You may know George Gund III was the original co-owner of the San José Sharks along with his brother Gordon, but there are other things about George Gund you probably don’t know. Gund loved the game of hockey; well into his 60’s he was skating on the Arena ice in the hours before Sharks games and he wore his Sharks lapel pin almost everywhere he went. Those who knew Gund characterized him as “unassuming,” “generous,” and – yes – a bit eccentric.
Here are 10 of my favorite stories about George Gund III:
1. Gund was incredibly generous, often unpredictably so
After a dinner meeting on Fisherman’s Wharf to approve the initial Sharks logos, Gund invited then President Art Savage and EVP Business Operations Matt Levine to his truck and presented each with a 30-pound salmon he had caught off the coast of Washington earlier that morning. When broadcaster Dan Rusanowsky needed to fly after a Sharks game from Dallas to Connecticut on short notice, Gund offered him a ride on his private jet – claiming “I’m going near there anyway.”

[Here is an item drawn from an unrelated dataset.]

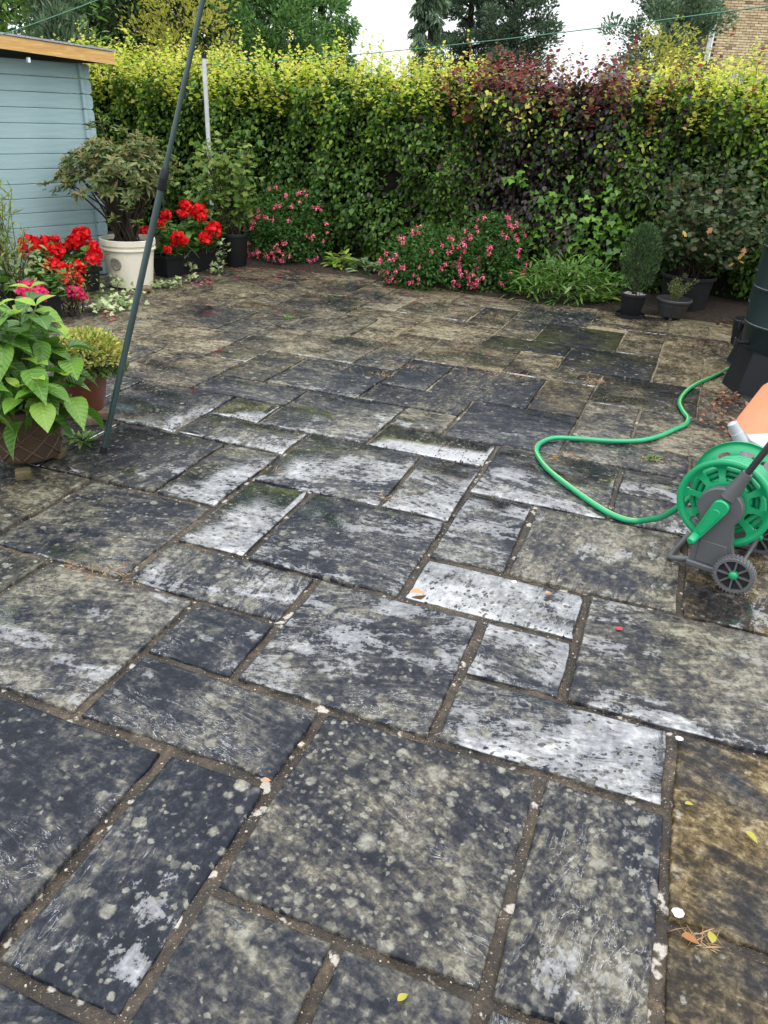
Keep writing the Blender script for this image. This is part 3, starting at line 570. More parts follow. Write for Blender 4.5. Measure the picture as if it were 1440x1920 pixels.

2. Gund loved art almost as much as hockey
Gund was chairman of the San Francisco Film Society for more than 40 years and on the boards of many other arts organizations, including the Berkeley Art Museum/Pacific Film Archive and the National Museum of the American Indian. He had a special affinity for Japanese ink paintings, with one of the “finest collections of Zen painting in the United States” and lent works to the San Francisco's Asian Art Museum.